■ **Request**
Would you write out the listing verbatim and skip every picture in it?

(Scripts that build scenes)
· · · ·

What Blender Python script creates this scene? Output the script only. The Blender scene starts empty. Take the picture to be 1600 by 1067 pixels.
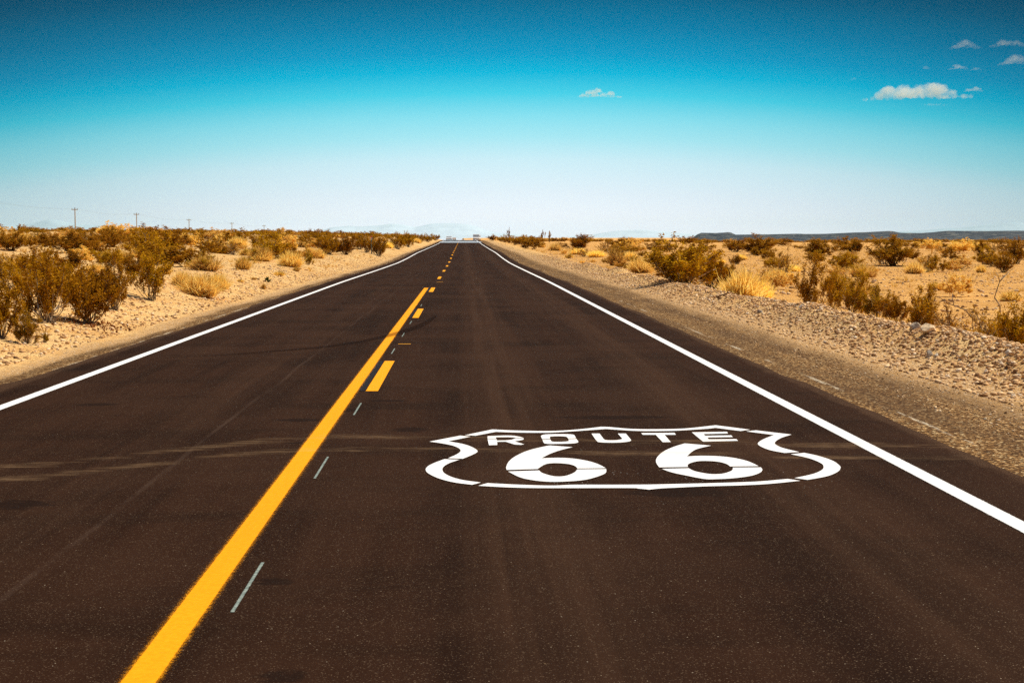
import bpy, math, random
import numpy as np
from mathutils import Vector, Matrix
from mathutils.geometry import tessellate_polygon

R = math.radians
SC = bpy.context.scene
COL = SC.collection
random.seed(66)
RNG = np.random.default_rng(66)

# ------------------------------------------------------------------ camera, sky, sun, exposure
F = 2222.0                       # focal length in pixels of a 1600 px wide frame
HCAM = 1.44
PITCH, YAW = 4.18, 1.96
cd = bpy.data.cameras.new("camera"); cam = bpy.data.objects.new("camera", cd); COL.objects.link(cam)
cd.sensor_width = 36; cd.lens = F / 1600 * 36; cd.clip_start = 0.1; cd.clip_end = 80000
cam.location = (0, 0, HCAM)
cam.rotation_euler = (R(90 - PITCH), 0, R(-YAW))
SC.camera = cam
SUN_EL, SUN_AZ = 57.0, 60.0      # azimuth clockwise from the road's direction (+Y)

W = bpy.data.worlds.new("World"); SC.world = W; W.use_nodes = True

def srgb(r, g, b, a=1.0):
    f = lambda c: c / 12.92 if c <= 0.04045 else ((c + 0.055) / 1.055) ** 2.4
    return (f(r / 255), f(g / 255), f(b / 255), a)

class NT:
    """small node-tree writer"""
    def __init__(s, tree): s.t = tree; s.n = tree.nodes; s.l = tree.links
    def set(s, sock, v):
        if isinstance(v, bpy.types.NodeSocket): s.l.new(v, sock)
        elif v is not None:
            if sock.type == 'RGBA' and hasattr(v, '__len__') and len(v) == 3: v = (*v, 1)
            sock.default_value = v
    def node(s, typ, ins=None, **kw):
        nd = s.n.new(typ)
        for k, v in kw.items(): setattr(nd, k, v)
        for k, v in (ins or {}).items(): s.set(nd.inputs[k], v)
        return nd
    def math(s, op, a, b=None, c=None, clamp=False):
        nd = s.n.new('ShaderNodeMath'); nd.operation = op; nd.use_clamp = clamp
        for i, v in enumerate((a, b, c)):
            if v is not None: s.set(nd.inputs[i], v)
        return nd.outputs[0]
    def mix(s, f, a, b, mode='MIX'):
        nd = s.n.new('ShaderNodeMix'); nd.data_type = 'RGBA'; nd.blend_type = mode
        s.set(nd.inputs[0], f); s.set(nd.inputs[6], a); s.set(nd.inputs[7], b)
        return nd.outputs[2]
    def rng(s, v, a, b, c=0.0, d=1.0, smooth=True):
        nd = s.n.new('ShaderNodeMapRange'); nd.interpolation_type = 'SMOOTHSTEP' if smooth else 'LINEAR'
        for i, x in enumerate((v, a, b, c, d)): s.set(nd.inputs[i], x)
        return nd.outputs[0]
    def noise(s, vec, scale, detail=4, rough=0.55, dist=0.0):
        nd = s.node('ShaderNodeTexNoise', {'Vector': vec, 'Scale': scale, 'Detail': detail, 'Roughness': rough, 'Distortion': dist})
        return nd.outputs['Fac']
    def scl(s, vec, x, y, z, off=(0, 0, 0)):
        nd = s.node('ShaderNodeMapping', {'Vector': vec, 'Scale': (x, y, z), 'Location': off}); return nd.outputs[0]
    def ramp(s, f, stops):
        nd = s.n.new('ShaderNodeValToRGB'); s.set(nd.inputs[0], f); e = nd.color_ramp.elements
        while len(e) < len(stops): e.new(0.5)
        for x, (p, c) in zip(e, stops): x.position = p; x.color = c if len(c) == 4 else (*c, 1)
        return nd.outputs[0]

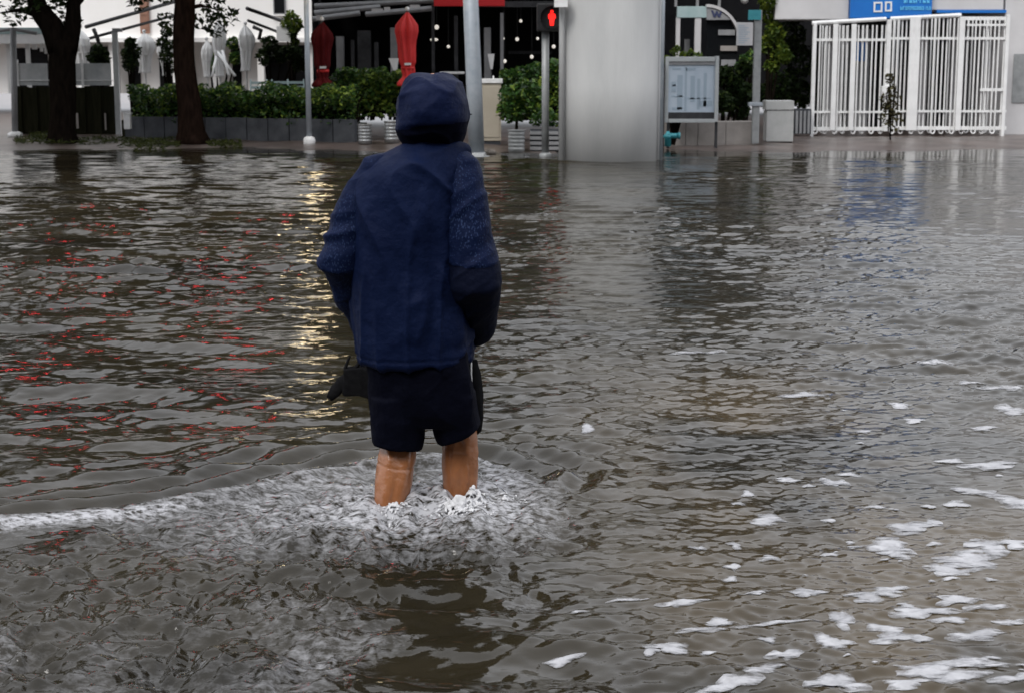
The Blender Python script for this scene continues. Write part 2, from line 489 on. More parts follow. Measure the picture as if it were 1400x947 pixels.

· · · ·

■ **Output of the task**
What Blender Python script creates this scene? Output the script only. The Blender scene starts empty. Take the picture to be 1600 by 1067 pixels.
import bpy, math, random
import numpy as np
from mathutils import Vector, Matrix
from mathutils.geometry import tessellate_polygon

R = math.radians
SC = bpy.context.scene
COL = SC.collection
random.seed(66)
RNG = np.random.default_rng(66)

# ------------------------------------------------------------------ camera, sky, sun, exposure
F = 2222.0                       # focal length in pixels of a 1600 px wide frame
HCAM = 1.44
PITCH, YAW = 4.18, 1.96
cd = bpy.data.cameras.new("camera"); cam = bpy.data.objects.new("camera", cd); COL.objects.link(cam)
cd.sensor_width = 36; cd.lens = F / 1600 * 36; cd.clip_start = 0.1; cd.clip_end = 80000
cam.location = (0, 0, HCAM)
cam.rotation_euler = (R(90 - PITCH), 0, R(-YAW))
SC.camera = cam
SUN_EL, SUN_AZ = 57.0, 60.0      # azimuth clockwise from the road's direction (+Y)

W = bpy.data.worlds.new("World"); SC.world = W; W.use_nodes = True

def srgb(r, g, b, a=1.0):
    f = lambda c: c / 12.92 if c <= 0.04045 else ((c + 0.055) / 1.055) ** 2.4
    return (f(r / 255), f(g / 255), f(b / 255), a)

class NT:
    """small node-tree writer"""
    def __init__(s, tree): s.t = tree; s.n = tree.nodes; s.l = tree.links
    def set(s, sock, v):
        if isinstance(v, bpy.types.NodeSocket): s.l.new(v, sock)
        elif v is not None:
            if sock.type == 'RGBA' and hasattr(v, '__len__') and len(v) == 3: v = (*v, 1)
            sock.default_value = v
    def node(s, typ, ins=None, **kw):
        nd = s.n.new(typ)
        for k, v in kw.items(): setattr(nd, k, v)
        for k, v in (ins or {}).items(): s.set(nd.inputs[k], v)
        return nd
    def math(s, op, a, b=None, c=None, clamp=False):
        nd = s.n.new('ShaderNodeMath'); nd.operation = op; nd.use_clamp = clamp
        for i, v in enumerate((a, b, c)):
            if v is not None: s.set(nd.inputs[i], v)
        return nd.outputs[0]
    def mix(s, f, a, b, mode='MIX'):
        nd = s.n.new('ShaderNodeMix'); nd.data_type = 'RGBA'; nd.blend_type = mode
        s.set(nd.inputs[0], f); s.set(nd.inputs[6], a); s.set(nd.inputs[7], b)
        return nd.outputs[2]
    def rng(s, v, a, b, c=0.0, d=1.0, smooth=True):
        nd = s.n.new('ShaderNodeMapRange'); nd.interpolation_type = 'SMOOTHSTEP' if smooth else 'LINEAR'
        for i, x in enumerate((v, a, b, c, d)): s.set(nd.inputs[i], x)
        return nd.outputs[0]
    def noise(s, vec, scale, detail=4, rough=0.55, dist=0.0):
        nd = s.node('ShaderNodeTexNoise', {'Vector': vec, 'Scale': scale, 'Detail': detail, 'Roughness': rough, 'Distortion': dist})
        return nd.outputs['Fac']
    def scl(s, vec, x, y, z, off=(0, 0, 0)):
        nd = s.node('ShaderNodeMapping', {'Vector': vec, 'Scale': (x, y, z), 'Location': off}); return nd.outputs[0]
    def ramp(s, f, stops):
        nd = s.n.new('ShaderNodeValToRGB'); s.set(nd.inputs[0], f); e = nd.color_ramp.elements
        while len(e) < len(stops): e.new(0.5)
        for x, (p, c) in zip(e, stops): x.position = p; x.color = c if len(c) == 4 else (*c, 1)
        return nd.outputs[0]

The Blender Python script for this scene continues. Write part 2, from line 489 on. More parts follow. Measure the picture as if it were 1400x947 pixels.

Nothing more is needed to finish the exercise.